Dataset excerpt
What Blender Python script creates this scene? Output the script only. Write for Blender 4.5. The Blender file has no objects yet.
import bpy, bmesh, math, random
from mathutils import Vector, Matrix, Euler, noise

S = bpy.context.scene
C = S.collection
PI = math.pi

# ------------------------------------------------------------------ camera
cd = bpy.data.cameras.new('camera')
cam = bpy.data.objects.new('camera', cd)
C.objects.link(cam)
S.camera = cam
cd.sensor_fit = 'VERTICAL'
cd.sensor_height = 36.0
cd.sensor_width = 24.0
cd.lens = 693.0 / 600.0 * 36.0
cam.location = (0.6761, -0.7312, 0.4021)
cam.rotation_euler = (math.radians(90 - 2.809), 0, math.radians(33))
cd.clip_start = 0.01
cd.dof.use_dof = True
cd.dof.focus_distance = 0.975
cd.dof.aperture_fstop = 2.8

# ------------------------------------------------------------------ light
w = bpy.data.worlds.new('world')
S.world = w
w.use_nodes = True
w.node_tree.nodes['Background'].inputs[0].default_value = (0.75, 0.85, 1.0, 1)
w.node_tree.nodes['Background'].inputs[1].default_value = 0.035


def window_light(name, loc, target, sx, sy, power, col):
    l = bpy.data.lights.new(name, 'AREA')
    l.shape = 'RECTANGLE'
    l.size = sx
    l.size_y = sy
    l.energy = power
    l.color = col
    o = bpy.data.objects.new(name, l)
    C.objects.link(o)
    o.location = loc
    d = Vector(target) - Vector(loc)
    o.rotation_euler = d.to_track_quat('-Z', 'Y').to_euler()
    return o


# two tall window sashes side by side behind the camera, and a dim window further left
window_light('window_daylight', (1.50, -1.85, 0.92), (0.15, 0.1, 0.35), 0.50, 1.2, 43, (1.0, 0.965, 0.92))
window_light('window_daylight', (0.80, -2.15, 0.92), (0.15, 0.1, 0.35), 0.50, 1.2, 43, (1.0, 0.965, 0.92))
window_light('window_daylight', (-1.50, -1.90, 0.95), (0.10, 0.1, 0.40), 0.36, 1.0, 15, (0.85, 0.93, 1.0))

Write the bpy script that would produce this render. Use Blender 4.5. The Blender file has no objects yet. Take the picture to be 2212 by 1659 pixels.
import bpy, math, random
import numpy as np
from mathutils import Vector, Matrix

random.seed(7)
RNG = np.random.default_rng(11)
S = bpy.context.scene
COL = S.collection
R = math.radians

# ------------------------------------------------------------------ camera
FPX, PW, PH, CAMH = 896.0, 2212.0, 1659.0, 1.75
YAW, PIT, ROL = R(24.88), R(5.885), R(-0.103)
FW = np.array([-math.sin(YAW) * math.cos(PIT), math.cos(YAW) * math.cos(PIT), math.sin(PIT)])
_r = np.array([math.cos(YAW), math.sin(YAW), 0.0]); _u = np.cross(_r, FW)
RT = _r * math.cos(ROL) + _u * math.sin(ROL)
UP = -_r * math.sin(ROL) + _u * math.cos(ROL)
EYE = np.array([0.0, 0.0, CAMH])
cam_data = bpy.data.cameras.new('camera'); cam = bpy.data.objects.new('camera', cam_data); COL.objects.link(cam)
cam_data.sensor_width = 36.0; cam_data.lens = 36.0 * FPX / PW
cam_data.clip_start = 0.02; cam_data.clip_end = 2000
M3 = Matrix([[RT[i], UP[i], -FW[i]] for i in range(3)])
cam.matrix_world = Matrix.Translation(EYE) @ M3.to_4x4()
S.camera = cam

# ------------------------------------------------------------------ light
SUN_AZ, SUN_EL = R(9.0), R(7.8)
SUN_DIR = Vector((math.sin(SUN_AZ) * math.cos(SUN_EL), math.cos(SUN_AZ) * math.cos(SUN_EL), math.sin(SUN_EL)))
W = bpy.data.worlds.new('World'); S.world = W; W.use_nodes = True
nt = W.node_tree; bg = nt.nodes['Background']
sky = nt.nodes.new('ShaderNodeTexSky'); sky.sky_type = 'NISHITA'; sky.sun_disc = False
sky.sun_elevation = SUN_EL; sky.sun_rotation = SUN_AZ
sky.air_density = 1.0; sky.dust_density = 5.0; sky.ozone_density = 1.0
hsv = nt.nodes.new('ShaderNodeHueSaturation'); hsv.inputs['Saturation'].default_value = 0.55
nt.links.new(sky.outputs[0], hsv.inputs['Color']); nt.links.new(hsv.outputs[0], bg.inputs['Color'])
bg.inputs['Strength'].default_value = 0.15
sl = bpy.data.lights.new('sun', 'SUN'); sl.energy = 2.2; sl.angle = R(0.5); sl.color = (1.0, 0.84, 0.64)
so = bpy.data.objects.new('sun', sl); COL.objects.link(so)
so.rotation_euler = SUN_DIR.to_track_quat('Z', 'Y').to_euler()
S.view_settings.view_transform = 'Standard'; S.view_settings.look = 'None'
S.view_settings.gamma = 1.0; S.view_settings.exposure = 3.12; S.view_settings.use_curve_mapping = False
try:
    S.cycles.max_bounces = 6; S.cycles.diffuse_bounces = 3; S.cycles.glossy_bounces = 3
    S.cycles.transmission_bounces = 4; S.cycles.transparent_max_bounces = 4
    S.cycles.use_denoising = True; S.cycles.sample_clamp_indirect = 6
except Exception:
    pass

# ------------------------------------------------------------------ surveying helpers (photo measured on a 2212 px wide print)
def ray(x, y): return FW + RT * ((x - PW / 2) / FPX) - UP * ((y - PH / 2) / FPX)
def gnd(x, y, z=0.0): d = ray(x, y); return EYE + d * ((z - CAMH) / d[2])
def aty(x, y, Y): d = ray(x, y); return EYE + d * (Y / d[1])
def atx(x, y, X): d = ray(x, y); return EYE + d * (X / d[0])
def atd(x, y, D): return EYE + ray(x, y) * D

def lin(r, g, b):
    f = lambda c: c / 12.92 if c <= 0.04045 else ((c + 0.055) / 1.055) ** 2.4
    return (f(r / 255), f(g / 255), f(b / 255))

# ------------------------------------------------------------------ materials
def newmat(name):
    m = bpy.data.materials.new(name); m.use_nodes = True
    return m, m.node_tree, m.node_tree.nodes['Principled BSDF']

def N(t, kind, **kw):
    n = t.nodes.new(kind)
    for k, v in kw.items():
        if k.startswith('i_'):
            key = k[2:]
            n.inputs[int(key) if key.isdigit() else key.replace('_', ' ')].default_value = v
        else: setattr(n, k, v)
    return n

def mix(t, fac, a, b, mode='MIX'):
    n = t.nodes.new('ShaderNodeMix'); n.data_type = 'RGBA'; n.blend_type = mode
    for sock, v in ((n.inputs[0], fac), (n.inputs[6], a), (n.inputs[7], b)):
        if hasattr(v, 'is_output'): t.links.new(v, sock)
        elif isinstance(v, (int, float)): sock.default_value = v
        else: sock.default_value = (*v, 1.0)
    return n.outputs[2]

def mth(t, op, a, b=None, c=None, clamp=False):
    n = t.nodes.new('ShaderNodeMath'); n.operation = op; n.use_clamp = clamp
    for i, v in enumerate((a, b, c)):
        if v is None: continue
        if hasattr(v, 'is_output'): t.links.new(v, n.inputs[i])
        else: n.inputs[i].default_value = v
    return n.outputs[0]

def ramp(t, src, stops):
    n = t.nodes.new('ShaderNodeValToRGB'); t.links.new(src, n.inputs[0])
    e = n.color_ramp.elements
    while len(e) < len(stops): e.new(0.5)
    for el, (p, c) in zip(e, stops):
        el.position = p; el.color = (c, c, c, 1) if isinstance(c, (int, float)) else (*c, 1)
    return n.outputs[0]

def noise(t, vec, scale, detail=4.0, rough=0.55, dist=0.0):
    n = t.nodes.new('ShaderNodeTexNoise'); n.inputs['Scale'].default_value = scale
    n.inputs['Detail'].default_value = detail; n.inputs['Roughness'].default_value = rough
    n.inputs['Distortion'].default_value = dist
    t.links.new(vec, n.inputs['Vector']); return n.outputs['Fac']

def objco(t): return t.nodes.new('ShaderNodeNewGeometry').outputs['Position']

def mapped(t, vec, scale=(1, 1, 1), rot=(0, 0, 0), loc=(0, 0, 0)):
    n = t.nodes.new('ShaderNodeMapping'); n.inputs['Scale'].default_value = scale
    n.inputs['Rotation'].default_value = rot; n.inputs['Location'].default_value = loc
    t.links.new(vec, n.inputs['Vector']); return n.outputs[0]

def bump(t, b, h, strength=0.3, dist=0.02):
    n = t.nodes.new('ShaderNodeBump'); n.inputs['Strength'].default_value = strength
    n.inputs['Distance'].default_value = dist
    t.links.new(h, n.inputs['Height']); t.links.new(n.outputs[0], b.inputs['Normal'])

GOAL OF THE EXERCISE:
Exactly as written, please reproduce the lines from the first line of the data to the line containing "cd.dof.aperture_fstop = 2.8", inclusive, and nothing else.

WRITTEN SOLUTION:
What Blender Python script creates this scene? Output the script only. Write for Blender 4.5. The Blender file has no objects yet.
import bpy, bmesh, math, random
from mathutils import Vector, Matrix, Euler, noise

S = bpy.context.scene
C = S.collection
PI = math.pi

# ------------------------------------------------------------------ camera
cd = bpy.data.cameras.new('camera')
cam = bpy.data.objects.new('camera', cd)
C.objects.link(cam)
S.camera = cam
cd.sensor_fit = 'VERTICAL'
cd.sensor_height = 36.0
cd.sensor_width = 24.0
cd.lens = 693.0 / 600.0 * 36.0
cam.location = (0.6761, -0.7312, 0.4021)
cam.rotation_euler = (math.radians(90 - 2.809), 0, math.radians(33))
cd.clip_start = 0.01
cd.dof.use_dof = True
cd.dof.focus_distance = 0.975
cd.dof.aperture_fstop = 2.8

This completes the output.